• [WHAT TO PRODUCE]: From the first line of the data below, copy each line up to the one containing "column('column', -2.885, 4.05, 'round", and include that line too.

• [INFORMATION SHOWN]:
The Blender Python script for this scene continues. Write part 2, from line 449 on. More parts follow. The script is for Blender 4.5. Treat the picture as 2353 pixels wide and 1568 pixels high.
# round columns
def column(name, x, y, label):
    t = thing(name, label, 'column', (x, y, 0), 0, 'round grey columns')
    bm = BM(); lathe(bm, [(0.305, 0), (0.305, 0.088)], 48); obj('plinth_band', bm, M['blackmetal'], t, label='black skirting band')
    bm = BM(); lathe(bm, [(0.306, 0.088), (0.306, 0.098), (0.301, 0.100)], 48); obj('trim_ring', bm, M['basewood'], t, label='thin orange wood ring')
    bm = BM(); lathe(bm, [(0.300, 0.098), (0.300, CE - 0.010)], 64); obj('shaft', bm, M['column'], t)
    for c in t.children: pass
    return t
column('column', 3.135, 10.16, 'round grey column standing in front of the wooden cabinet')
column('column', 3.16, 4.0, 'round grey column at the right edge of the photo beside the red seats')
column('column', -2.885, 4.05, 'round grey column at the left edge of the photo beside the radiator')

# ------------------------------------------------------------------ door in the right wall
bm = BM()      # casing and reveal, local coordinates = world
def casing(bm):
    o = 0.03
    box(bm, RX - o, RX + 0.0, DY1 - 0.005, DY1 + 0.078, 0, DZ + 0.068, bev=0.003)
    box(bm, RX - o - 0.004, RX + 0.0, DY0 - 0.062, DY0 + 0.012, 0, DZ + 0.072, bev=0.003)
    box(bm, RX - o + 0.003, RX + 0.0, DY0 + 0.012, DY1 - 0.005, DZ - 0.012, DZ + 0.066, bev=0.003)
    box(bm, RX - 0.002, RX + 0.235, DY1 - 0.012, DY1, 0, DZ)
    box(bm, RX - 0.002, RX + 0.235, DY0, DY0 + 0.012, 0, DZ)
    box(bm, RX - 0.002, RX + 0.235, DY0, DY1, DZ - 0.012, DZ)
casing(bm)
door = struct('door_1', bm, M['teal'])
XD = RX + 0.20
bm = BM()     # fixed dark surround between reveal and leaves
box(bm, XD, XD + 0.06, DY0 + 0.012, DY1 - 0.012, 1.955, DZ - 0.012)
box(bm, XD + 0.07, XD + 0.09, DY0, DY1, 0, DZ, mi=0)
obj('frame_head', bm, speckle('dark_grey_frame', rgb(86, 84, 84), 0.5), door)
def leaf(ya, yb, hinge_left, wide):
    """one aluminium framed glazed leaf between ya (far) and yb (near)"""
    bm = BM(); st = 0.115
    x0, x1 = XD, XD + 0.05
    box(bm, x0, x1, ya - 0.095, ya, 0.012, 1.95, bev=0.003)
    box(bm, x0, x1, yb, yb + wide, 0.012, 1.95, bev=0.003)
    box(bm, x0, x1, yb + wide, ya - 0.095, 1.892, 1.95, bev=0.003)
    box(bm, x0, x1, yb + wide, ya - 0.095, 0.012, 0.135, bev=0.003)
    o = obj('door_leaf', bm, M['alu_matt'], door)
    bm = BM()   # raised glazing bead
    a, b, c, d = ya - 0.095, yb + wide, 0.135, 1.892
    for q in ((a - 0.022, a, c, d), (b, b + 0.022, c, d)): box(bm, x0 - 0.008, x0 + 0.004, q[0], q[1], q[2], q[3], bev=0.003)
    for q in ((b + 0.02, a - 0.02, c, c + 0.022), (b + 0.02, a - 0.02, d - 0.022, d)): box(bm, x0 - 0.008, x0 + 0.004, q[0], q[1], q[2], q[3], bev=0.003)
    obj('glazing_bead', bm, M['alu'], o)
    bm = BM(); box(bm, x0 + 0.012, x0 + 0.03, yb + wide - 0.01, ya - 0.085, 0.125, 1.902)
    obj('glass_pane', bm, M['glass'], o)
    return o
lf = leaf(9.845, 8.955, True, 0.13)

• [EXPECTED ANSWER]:
The Blender Python script for this scene continues. Write part 2, from line 449 on. More parts follow. The script is for Blender 4.5. Treat the picture as 2353 pixels wide and 1568 pixels high.
# round columns
def column(name, x, y, label):
    t = thing(name, label, 'column', (x, y, 0), 0, 'round grey columns')
    bm = BM(); lathe(bm, [(0.305, 0), (0.305, 0.088)], 48); obj('plinth_band', bm, M['blackmetal'], t, label='black skirting band')
    bm = BM(); lathe(bm, [(0.306, 0.088), (0.306, 0.098), (0.301, 0.100)], 48); obj('trim_ring', bm, M['basewood'], t, label='thin orange wood ring')
    bm = BM(); lathe(bm, [(0.300, 0.098), (0.300, CE - 0.010)], 64); obj('shaft', bm, M['column'], t)
    for c in t.children: pass
    return t
column('column', 3.135, 10.16, 'round grey column standing in front of the wooden cabinet')
column('column', 3.16, 4.0, 'round grey column at the right edge of the photo beside the red seats')
column('column', -2.885, 4.05, 'round grey column at the left edge of the photo beside the radiator')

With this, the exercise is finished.